One One thing we’ll miss when the TAB is privatised is the ability for MPs to question its bosses before estimates.

To wit, this exchange between South Perth Liberal MLA and racing enthusiast John McGrath, and Richard Burt, the CEO of Racing and Wagering WA at estimates, in which the latter essentially confirms the industry’s dirty little secret: If you’re a winning punter, you’ll get cut off, and fast.

McGrath asked why a local greyhound trainer often cannot place bets with TabTouch, the TAB’s online offering, but can get on at a TAB agency. Why the anomaly?

“It is very easy to answer. When a customer has an account with us, we can see their betting history and we can work out whether they are a customer we want or, potentially, are a customer we are less likely to want,” Burt said.

“Without naming the customer — I know whom the member is talking about — he is regarded as a tough customer for betting on greyhounds. Being a greyhound trainer, he has inside information.

“In a digital environment, when we know who the customer is, we manage that client so that we can generate a profit and fund racing in WA; otherwise, we would make a loss and could not fund it.”

McGrath asked: “Would it be uncommon in the wagering world for operators to decline bets?”

Said Burt: “It is highly common.”

And it is, especially with the corporates.

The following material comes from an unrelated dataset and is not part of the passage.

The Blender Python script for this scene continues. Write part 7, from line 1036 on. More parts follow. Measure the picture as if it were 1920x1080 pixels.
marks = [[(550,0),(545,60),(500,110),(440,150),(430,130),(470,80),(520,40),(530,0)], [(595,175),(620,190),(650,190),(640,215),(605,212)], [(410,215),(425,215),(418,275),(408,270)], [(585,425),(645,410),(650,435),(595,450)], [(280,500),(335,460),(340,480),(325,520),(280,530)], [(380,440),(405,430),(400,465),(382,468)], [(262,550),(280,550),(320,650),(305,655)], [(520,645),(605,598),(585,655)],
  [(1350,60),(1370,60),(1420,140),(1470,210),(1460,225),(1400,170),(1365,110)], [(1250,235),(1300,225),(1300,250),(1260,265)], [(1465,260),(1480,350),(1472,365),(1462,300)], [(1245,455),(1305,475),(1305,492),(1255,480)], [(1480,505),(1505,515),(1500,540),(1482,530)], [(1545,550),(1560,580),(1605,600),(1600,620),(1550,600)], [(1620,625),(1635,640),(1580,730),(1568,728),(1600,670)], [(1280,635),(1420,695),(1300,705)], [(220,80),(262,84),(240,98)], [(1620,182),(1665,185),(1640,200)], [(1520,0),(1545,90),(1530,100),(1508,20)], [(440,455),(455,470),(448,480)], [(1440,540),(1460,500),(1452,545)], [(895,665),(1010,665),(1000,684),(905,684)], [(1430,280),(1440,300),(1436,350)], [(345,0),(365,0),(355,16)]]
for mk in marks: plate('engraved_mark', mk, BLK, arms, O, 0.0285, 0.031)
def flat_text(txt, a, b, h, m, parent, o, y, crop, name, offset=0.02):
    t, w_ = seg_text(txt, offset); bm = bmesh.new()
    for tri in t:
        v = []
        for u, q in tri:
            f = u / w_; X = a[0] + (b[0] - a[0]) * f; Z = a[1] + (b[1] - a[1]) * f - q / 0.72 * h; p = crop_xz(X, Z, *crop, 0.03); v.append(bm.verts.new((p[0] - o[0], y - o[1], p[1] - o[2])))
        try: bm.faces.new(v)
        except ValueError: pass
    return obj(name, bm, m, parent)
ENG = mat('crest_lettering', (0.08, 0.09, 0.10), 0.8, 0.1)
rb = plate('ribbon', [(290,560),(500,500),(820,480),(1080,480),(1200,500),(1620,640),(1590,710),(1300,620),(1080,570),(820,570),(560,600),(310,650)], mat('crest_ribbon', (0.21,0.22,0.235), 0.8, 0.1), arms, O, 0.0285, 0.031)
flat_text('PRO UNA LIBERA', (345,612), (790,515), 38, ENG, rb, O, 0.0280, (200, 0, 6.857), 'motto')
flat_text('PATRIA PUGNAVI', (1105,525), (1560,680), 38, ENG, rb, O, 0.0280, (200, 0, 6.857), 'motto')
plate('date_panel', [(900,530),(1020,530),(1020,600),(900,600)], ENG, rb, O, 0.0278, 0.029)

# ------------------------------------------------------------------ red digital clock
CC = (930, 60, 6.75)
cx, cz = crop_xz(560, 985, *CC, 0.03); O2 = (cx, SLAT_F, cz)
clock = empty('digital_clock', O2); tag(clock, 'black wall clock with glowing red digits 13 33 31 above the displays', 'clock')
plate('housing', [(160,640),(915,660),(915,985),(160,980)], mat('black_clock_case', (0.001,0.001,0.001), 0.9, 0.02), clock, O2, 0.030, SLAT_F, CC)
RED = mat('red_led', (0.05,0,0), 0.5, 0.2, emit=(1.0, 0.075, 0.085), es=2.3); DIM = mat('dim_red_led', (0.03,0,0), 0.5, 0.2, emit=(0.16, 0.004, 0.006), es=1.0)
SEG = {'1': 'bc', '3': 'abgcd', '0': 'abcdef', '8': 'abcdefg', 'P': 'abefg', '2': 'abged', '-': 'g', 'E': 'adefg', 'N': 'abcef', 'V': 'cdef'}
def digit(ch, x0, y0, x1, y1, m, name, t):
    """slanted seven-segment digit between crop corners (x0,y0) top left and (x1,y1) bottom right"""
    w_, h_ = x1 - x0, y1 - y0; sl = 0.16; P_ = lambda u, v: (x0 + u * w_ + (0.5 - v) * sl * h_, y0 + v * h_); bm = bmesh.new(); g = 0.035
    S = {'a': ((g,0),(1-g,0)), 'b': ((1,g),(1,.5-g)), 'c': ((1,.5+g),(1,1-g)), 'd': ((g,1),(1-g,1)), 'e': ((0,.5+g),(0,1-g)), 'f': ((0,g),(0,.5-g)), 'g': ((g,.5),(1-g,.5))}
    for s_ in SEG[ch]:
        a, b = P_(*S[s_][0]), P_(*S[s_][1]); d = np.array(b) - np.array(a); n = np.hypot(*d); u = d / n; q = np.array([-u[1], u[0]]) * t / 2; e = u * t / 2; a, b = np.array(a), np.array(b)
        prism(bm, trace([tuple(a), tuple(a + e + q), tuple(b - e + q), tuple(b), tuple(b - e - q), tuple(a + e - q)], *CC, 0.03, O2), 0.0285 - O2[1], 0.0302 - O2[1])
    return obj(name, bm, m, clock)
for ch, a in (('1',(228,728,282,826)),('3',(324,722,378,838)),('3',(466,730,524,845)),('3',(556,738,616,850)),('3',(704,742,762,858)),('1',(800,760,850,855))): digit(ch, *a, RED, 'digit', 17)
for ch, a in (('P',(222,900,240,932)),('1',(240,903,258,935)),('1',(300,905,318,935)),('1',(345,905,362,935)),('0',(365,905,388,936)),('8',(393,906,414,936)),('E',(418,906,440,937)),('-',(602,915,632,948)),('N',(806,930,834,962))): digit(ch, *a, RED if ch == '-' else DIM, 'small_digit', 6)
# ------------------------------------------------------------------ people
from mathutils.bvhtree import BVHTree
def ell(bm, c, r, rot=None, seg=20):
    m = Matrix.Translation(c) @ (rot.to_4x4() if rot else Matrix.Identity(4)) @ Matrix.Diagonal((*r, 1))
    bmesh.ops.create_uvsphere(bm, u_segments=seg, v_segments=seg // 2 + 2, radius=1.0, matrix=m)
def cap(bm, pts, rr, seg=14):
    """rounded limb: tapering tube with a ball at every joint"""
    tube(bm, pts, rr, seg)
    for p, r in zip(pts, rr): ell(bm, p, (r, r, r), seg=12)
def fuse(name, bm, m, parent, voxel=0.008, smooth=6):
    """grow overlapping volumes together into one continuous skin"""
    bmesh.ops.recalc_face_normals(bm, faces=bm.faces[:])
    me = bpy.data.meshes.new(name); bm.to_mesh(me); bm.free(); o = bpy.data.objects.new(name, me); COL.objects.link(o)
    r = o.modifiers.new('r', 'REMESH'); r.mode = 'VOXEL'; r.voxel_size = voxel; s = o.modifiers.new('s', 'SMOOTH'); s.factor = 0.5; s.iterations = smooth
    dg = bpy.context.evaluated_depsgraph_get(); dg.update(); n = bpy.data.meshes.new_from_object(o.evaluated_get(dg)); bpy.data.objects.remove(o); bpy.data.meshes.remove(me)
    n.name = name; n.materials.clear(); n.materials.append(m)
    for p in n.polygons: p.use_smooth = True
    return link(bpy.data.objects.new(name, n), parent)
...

Mug punters only need apply.

Winner

What a week for incumbents and it wasn’t just ScoMo. Narendra Modi in India and Joko Widodo in Indonesia prevailed in two of the world’s three largest democracies.

Loser

Chris Bowen, hall of mirrors for you. And don’t come out until you’ve had a good, long think about what you’ve done.

Whisper

Are unlicensed trail bikes more than just a nuisance and a danger to pedestrians? Some residents reckon the pedestrian paths lining the Tonkin and Roe highways are being used as drug routes.

Say what?

“One thing we’ve done, which is heaven, is kick the Eagles off the back page of the paper for three days.” Perth Glory owner Tony Sage finds a silver lining after the grand final defeat.